DESCRIPTION OF THE TASK
From the records below, extract only the lines running from the line with "Keep writing the" to the line with "C.objects.link(l); l.parent=o; l.location=(0,0,-.03)", both lines included, reproducing them exactly.

DATA RECORDS
==*==

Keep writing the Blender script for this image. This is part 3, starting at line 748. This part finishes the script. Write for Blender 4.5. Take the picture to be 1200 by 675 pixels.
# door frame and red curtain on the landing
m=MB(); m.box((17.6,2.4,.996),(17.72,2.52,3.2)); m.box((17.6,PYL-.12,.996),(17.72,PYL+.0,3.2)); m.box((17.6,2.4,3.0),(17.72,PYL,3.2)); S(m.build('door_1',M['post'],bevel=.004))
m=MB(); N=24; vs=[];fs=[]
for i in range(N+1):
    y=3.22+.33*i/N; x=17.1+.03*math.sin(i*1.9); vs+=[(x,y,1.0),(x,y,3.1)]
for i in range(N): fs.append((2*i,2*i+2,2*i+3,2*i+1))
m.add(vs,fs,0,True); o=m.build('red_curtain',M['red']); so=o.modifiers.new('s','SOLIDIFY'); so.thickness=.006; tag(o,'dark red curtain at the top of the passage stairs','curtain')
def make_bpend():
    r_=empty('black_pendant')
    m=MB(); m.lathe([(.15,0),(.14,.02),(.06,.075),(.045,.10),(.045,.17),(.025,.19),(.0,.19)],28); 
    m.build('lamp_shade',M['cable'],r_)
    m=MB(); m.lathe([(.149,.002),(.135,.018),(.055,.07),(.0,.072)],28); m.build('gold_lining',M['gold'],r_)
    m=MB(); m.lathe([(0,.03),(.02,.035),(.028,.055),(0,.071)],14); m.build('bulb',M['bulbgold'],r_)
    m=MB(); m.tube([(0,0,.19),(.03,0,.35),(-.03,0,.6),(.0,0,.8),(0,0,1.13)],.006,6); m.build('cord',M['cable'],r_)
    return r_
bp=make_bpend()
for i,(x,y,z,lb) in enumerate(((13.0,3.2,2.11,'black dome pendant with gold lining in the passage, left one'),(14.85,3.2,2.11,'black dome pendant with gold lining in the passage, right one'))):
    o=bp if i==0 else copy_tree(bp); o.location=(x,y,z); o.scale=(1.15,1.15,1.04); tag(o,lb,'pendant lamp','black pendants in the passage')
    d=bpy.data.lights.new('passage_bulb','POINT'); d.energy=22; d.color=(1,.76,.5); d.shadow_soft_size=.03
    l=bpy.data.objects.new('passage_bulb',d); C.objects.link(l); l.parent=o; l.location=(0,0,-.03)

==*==

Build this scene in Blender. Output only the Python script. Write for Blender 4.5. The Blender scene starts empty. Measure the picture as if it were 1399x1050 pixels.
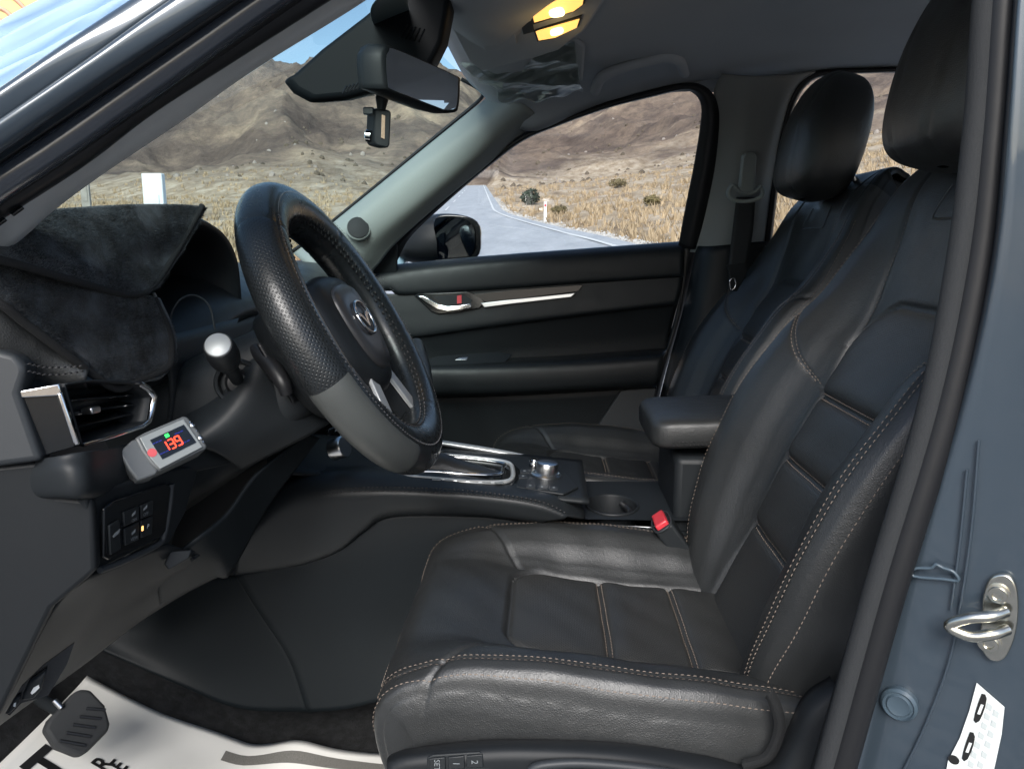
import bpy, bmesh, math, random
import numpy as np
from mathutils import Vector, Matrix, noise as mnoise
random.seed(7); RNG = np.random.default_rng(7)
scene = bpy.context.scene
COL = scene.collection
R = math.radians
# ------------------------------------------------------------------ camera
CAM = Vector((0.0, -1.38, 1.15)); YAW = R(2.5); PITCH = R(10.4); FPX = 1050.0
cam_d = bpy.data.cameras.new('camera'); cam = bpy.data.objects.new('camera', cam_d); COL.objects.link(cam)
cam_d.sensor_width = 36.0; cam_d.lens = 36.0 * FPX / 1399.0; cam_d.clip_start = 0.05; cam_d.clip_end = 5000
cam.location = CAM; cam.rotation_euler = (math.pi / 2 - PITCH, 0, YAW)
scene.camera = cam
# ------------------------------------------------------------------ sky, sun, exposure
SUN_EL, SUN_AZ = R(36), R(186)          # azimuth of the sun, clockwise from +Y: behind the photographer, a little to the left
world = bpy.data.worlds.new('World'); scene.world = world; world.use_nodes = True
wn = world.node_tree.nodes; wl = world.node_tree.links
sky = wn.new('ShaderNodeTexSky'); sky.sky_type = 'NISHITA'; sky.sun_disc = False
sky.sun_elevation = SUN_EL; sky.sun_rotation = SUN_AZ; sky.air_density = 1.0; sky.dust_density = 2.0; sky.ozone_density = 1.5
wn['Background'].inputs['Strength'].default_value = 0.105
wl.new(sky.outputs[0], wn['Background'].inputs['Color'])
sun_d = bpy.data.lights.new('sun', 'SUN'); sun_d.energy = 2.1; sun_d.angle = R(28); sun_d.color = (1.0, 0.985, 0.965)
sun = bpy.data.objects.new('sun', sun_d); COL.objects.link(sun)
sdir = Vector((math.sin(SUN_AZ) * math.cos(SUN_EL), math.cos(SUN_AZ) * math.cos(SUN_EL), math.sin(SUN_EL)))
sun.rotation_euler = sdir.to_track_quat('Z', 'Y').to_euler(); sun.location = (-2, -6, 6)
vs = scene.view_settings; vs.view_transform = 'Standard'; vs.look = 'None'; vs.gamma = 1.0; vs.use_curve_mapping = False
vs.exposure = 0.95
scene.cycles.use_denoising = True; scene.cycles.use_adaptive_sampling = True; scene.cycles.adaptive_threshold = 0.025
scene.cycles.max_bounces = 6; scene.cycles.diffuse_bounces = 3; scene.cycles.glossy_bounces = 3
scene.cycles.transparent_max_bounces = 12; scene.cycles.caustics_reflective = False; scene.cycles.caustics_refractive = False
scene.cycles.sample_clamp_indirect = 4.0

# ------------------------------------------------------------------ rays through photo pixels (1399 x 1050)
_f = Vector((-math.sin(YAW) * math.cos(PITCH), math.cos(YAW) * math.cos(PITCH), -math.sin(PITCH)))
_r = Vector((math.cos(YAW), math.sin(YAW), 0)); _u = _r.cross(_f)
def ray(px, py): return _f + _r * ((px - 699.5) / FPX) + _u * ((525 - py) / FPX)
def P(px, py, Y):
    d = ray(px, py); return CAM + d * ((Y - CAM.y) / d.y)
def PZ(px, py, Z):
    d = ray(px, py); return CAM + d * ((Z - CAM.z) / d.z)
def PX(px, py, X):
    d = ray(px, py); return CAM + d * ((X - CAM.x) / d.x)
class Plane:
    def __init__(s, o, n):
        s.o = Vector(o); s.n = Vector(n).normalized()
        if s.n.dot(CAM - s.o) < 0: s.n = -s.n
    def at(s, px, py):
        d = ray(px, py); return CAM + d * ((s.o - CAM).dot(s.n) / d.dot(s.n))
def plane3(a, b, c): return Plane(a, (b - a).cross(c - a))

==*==

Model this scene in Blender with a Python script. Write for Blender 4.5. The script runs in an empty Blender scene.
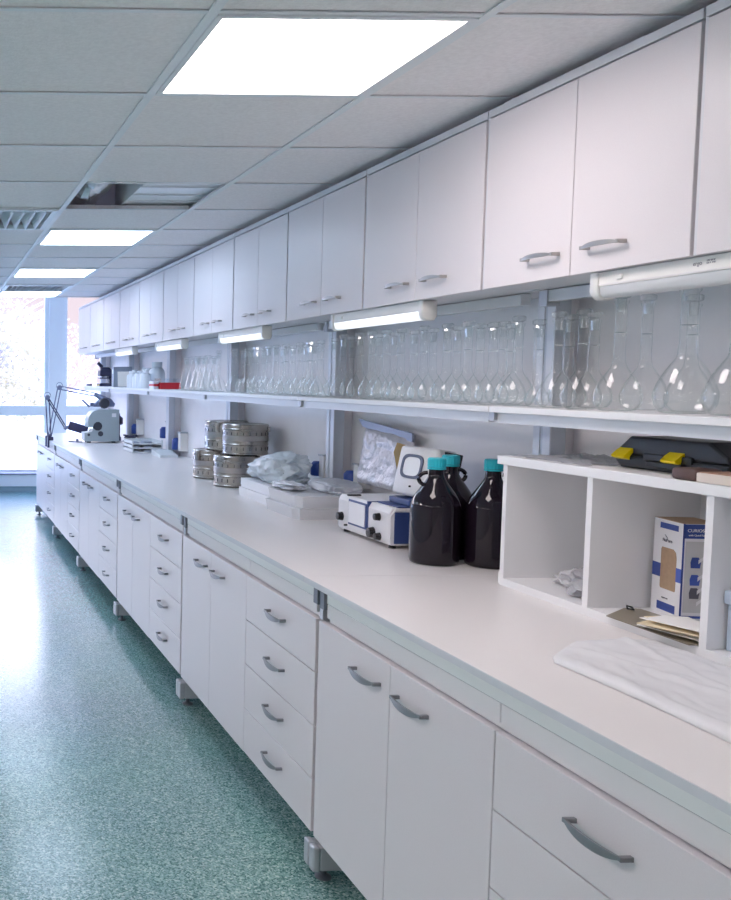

==*==

EXERCISE RESULT
Keep writing the Blender script for this image. This is part 3, starting at line 748. This part finishes the script. Write for Blender 4.5. Take the picture to be 1200 by 675 pixels.
# door frame and red curtain on the landing
m=MB(); m.box((17.6,2.4,.996),(17.72,2.52,3.2)); m.box((17.6,PYL-.12,.996),(17.72,PYL+.0,3.2)); m.box((17.6,2.4,3.0),(17.72,PYL,3.2)); S(m.build('door_1',M['post'],bevel=.004))
m=MB(); N=24; vs=[];fs=[]
for i in range(N+1):
    y=3.22+.33*i/N; x=17.1+.03*math.sin(i*1.9); vs+=[(x,y,1.0),(x,y,3.1)]
for i in range(N): fs.append((2*i,2*i+2,2*i+3,2*i+1))
m.add(vs,fs,0,True); o=m.build('red_curtain',M['red']); so=o.modifiers.new('s','SOLIDIFY'); so.thickness=.006; tag(o,'dark red curtain at the top of the passage stairs','curtain')
def make_bpend():
    r_=empty('black_pendant')
    m=MB(); m.lathe([(.15,0),(.14,.02),(.06,.075),(.045,.10),(.045,.17),(.025,.19),(.0,.19)],28); 
    m.build('lamp_shade',M['cable'],r_)
    m=MB(); m.lathe([(.149,.002),(.135,.018),(.055,.07),(.0,.072)],28); m.build('gold_lining',M['gold'],r_)
    m=MB(); m.lathe([(0,.03),(.02,.035),(.028,.055),(0,.071)],14); m.build('bulb',M['bulbgold'],r_)
    m=MB(); m.tube([(0,0,.19),(.03,0,.35),(-.03,0,.6),(.0,0,.8),(0,0,1.13)],.006,6); m.build('cord',M['cable'],r_)
    return r_
bp=make_bpend()
for i,(x,y,z,lb) in enumerate(((13.0,3.2,2.11,'black dome pendant with gold lining in the passage, left one'),(14.85,3.2,2.11,'black dome pendant with gold lining in the passage, right one'))):
    o=bp if i==0 else copy_tree(bp); o.location=(x,y,z); o.scale=(1.15,1.15,1.04); tag(o,lb,'pendant lamp','black pendants in the passage')
    d=bpy.data.lights.new('passage_bulb','POINT'); d.energy=22; d.color=(1,.76,.5); d.shadow_soft_size=.03
    l=bpy.data.objects.new('passage_bulb',d); C.objects.link(l); l.parent=o; l.location=(0,0,-.03)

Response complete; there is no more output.